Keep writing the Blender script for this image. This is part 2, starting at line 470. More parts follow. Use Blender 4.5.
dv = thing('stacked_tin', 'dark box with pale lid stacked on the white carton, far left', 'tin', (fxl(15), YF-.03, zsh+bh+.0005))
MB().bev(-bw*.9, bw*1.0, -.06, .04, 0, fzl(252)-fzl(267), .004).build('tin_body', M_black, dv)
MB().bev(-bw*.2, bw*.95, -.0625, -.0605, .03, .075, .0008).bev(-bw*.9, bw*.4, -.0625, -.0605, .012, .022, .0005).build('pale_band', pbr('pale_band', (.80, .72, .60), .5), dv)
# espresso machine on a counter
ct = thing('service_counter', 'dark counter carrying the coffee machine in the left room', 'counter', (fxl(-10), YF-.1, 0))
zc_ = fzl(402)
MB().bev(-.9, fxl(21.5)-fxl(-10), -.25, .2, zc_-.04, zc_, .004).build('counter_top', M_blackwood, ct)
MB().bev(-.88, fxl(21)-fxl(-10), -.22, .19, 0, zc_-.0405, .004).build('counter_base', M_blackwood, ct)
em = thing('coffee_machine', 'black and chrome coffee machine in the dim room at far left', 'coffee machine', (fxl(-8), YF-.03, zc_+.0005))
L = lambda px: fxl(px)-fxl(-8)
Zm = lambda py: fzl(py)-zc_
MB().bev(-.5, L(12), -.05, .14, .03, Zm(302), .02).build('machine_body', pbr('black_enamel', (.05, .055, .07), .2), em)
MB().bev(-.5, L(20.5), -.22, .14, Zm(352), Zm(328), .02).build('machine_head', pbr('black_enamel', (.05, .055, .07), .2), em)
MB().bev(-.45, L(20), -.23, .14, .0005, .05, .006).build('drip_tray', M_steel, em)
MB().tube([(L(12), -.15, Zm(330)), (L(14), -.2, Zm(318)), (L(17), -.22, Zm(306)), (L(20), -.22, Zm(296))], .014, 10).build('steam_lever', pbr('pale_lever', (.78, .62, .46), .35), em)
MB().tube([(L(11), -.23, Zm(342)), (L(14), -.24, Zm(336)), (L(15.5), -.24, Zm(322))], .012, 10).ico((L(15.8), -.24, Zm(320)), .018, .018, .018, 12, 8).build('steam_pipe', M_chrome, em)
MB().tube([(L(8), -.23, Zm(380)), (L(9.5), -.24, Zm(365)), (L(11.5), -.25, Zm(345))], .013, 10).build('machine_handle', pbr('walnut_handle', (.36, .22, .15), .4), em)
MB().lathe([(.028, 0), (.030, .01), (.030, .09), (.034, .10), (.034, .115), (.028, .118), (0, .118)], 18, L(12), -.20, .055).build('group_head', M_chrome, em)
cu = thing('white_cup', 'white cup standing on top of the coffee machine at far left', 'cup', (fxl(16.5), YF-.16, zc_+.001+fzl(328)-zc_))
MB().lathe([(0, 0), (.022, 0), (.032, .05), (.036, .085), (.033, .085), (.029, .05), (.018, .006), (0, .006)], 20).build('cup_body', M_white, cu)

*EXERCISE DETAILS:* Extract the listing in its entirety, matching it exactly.

*FINAL RESULT:*
Keep writing the Blender script for this image. This is part 2, starting at line 470. More parts follow. Use Blender 4.5.
dv = thing('stacked_tin', 'dark box with pale lid stacked on the white carton, far left', 'tin', (fxl(15), YF-.03, zsh+bh+.0005))
MB().bev(-bw*.9, bw*1.0, -.06, .04, 0, fzl(252)-fzl(267), .004).build('tin_body', M_black, dv)
MB().bev(-bw*.2, bw*.95, -.0625, -.0605, .03, .075, .0008).bev(-bw*.9, bw*.4, -.0625, -.0605, .012, .022, .0005).build('pale_band', pbr('pale_band', (.80, .72, .60), .5), dv)
# espresso machine on a counter
ct = thing('service_counter', 'dark counter carrying the coffee machine in the left room', 'counter', (fxl(-10), YF-.1, 0))
zc_ = fzl(402)
MB().bev(-.9, fxl(21.5)-fxl(-10), -.25, .2, zc_-.04, zc_, .004).build('counter_top', M_blackwood, ct)
MB().bev(-.88, fxl(21)-fxl(-10), -.22, .19, 0, zc_-.0405, .004).build('counter_base', M_blackwood, ct)
em = thing('coffee_machine', 'black and chrome coffee machine in the dim room at far left', 'coffee machine', (fxl(-8), YF-.03, zc_+.0005))
L = lambda px: fxl(px)-fxl(-8)
Zm = lambda py: fzl(py)-zc_
MB().bev(-.5, L(12), -.05, .14, .03, Zm(302), .02).build('machine_body', pbr('black_enamel', (.05, .055, .07), .2), em)
MB().bev(-.5, L(20.5), -.22, .14, Zm(352), Zm(328), .02).build('machine_head', pbr('black_enamel', (.05, .055, .07), .2), em)
MB().bev(-.45, L(20), -.23, .14, .0005, .05, .006).build('drip_tray', M_steel, em)
MB().tube([(L(12), -.15, Zm(330)), (L(14), -.2, Zm(318)), (L(17), -.22, Zm(306)), (L(20), -.22, Zm(296))], .014, 10).build('steam_lever', pbr('pale_lever', (.78, .62, .46), .35), em)
MB().tube([(L(11), -.23, Zm(342)), (L(14), -.24, Zm(336)), (L(15.5), -.24, Zm(322))], .012, 10).ico((L(15.8), -.24, Zm(320)), .018, .018, .018, 12, 8).build('steam_pipe', M_chrome, em)
MB().tube([(L(8), -.23, Zm(380)), (L(9.5), -.24, Zm(365)), (L(11.5), -.25, Zm(345))], .013, 10).build('machine_handle', pbr('walnut_handle', (.36, .22, .15), .4), em)
MB().lathe([(.028, 0), (.030, .01), (.030, .09), (.034, .10), (.034, .115), (.028, .118), (0, .118)], 18, L(12), -.20, .055).build('group_head', M_chrome, em)
cu = thing('white_cup', 'white cup standing on top of the coffee machine at far left', 'cup', (fxl(16.5), YF-.16, zc_+.001+fzl(328)-zc_))
MB().lathe([(0, 0), (.022, 0), (.032, .05), (.036, .085), (.033, .085), (.029, .05), (.018, .006), (0, .006)], 20).build('cup_body', M_white, cu)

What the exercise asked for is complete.